Blackstone triumphs in Hipgnosis bidding war as Concord refuses to raise offer

Blackstone has triumphed in the bidding war for Hipgnosis Songs Fund, as rival Concord Music has refused to raise its offer.

In a stock exchange announcement today, Concord said it would not be increasing its offer of $1.25 per Hipgnosis share, leaving Blackstone’s offer of $1.30 per share as the highest offer on the table.

The bidding war first broke out on 18 April, after Concord initially offered $1.4bn for the portfolio of the music rights trust.

Blackstone launched a series of counteroffers, before its fourth bid finally valued Hipgnosis at higher than what Concord had been pitching for on 20 April.

“This closes the chapter on a long period of turmoil for the fund, and the portfolio will now definitively revert to Blackstone, eliminating any remaining upside from a further round of bids,” said Shavar Halberstadt, analyst at Winterflood.

“In the end, the board has managed to elicit a helpful outcome for shareholders, with a share price total return of 45 per cent year-to-date, and procedural details will follow in the coming weeks.”

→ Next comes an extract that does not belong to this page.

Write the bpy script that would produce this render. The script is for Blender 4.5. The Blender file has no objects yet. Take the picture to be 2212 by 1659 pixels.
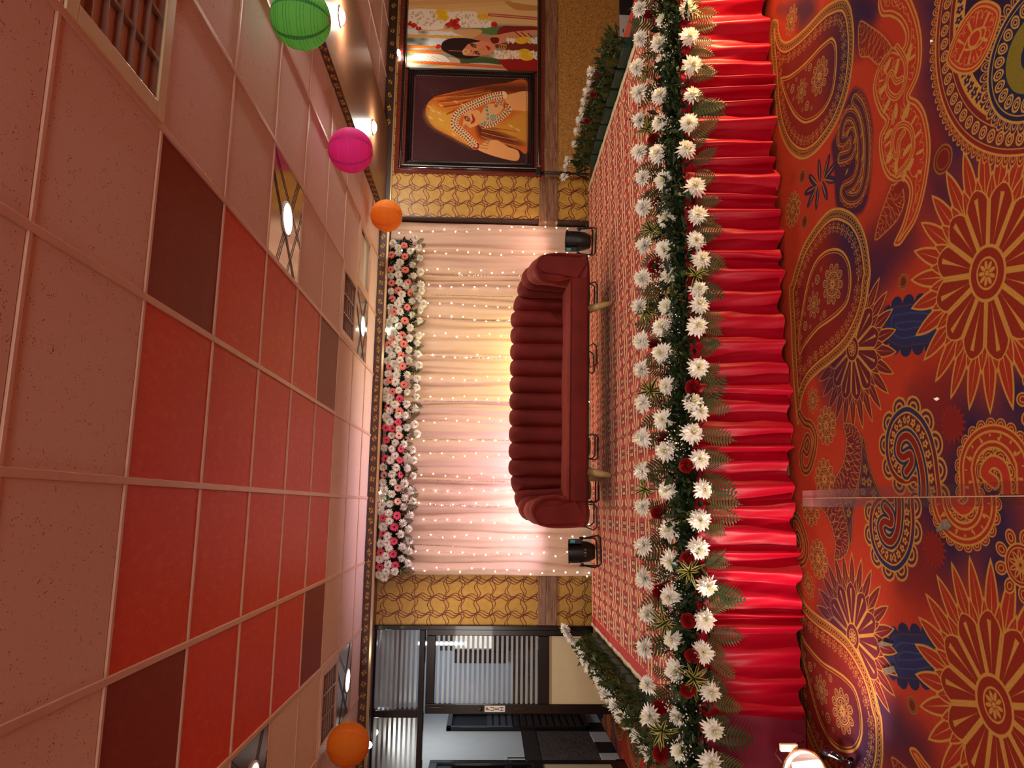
import bpy, bmesh, math, random
import numpy as np
from mathutils import Vector, Matrix, Euler
# ---------- pixel -> world helper (photo 2212x1659; camera 1.5 m above the floor) ----------

FPX,YAW,PITCH,ROLL=1547.2,.169898,-.0326988,.0173570
CAMZ=1.5
def cam_axes():
    cy,sy=math.cos(YAW),math.sin(YAW); cp,sp=math.cos(PITCH),math.sin(PITCH)
    f=np.array([sy*cp,cy*cp,sp]); r=np.array([cy,-sy,0.]); u=np.cross(r,f)
    cr,sr=math.cos(ROLL),math.sin(ROLL)
    return cr*r+sr*u,-sr*r+cr*u,f
AR,AU,AF=cam_axes()
def ray(x,y):
    return ((1659-y)-829.5)/FPX*AR-(x-1106)/FPX*AU+AF
def onZ(x,y,z):
    d=ray(x,y); t=(z-CAMZ)/d[2]; return d*t+np.array([0,0,CAMZ])
def onY(x,y,Y):
    d=ray(x,y); t=Y/d[1]; return d*t+np.array([0,0,CAMZ])
def onX(x,y,X):
    d=ray(x,y); t=X/d[0]; return d*t+np.array([0,0,CAMZ])
ZM={'a':(1640,0,2.963),'b':(1640,500,2.766),'d':(1640,0,4.609),'e':(1660,400,4.607),'g':(1680,820,3.607),'r':(1900,0,4.609)}
def FZ(Z,*p):
    o=ZM[Z]; return [tuple(onZ(o[0]+q[0]/o[2],o[1]+q[1]/o[2],0)[:2]) for q in p]

# ---------- flat-print painter: signed distances on a numpy canvas ----------
def smooth(pts,n=5,closed=True):
    P=np.array(pts,float); N=len(P); out=[]
    for i in range(N if closed else N-1):
        p0,p1,p2,p3=[P[(i+k)%N] if closed else P[min(max(i+k,0),N-1)] for k in (-1,0,1,2)]
        for t in np.arange(n)/n:
            out.append(.5*((2*p1)+(-p0+p2)*t+(2*p0-5*p1+4*p2-p3)*t*t+(-p0+3*p1-3*p2+p3)*t**3))
    if not closed: out.append(P[-1])
    return np.array(out)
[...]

Numis analysts Ewan Lovett-Turner and Gavin Trodd said they suspected that Concord may have been constrained by its funding, “given its increased offer was accompanied with an additional debt facility and a commitment to sell 30 per cent of the portfolio over 18 to 24 months”.

“We do not expect any other competing offers, as we expect these would have come out of the woodwork already, and press speculation was that other offers were at lower levels,” they added.

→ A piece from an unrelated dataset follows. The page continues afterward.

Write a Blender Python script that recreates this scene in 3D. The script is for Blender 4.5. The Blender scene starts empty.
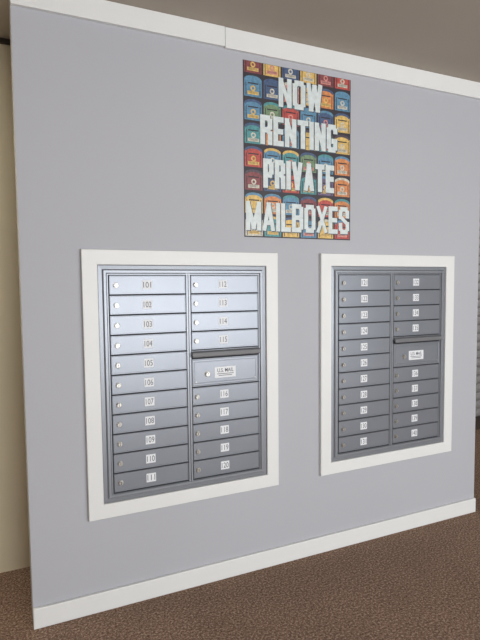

Looming over the entire bidding war was Blackstone’s threat to fall back on their ability to buy out the entire portfolio of Hipgnosis, thanks to their ownership of the trust’s investment manager.

This call option was contentious, as it required the investment manager to not be let go with cause, and some analysts began worrying that a protracted legal battle may emerge if Blackstone pursued the option.

The relationship between the board of Hipgnosis and its investment manager has seriously deteriorated over the last year, culminating in an independent report that found the trust’s adviser had inflated growth figures and overstated the value of its portfolio, with the board fully accepting the report.

The independent valuer Shot Capital slammed HSM for falling “below industry standards”, adding that it had “failed to invest in systems and provide the services required to effectively manage a catalogue of 40,000+ songs”.

Now however, Blackstone will be able to buy Hipgnosis and put an end to a “problem child” investment, as the Numis analysts termed it.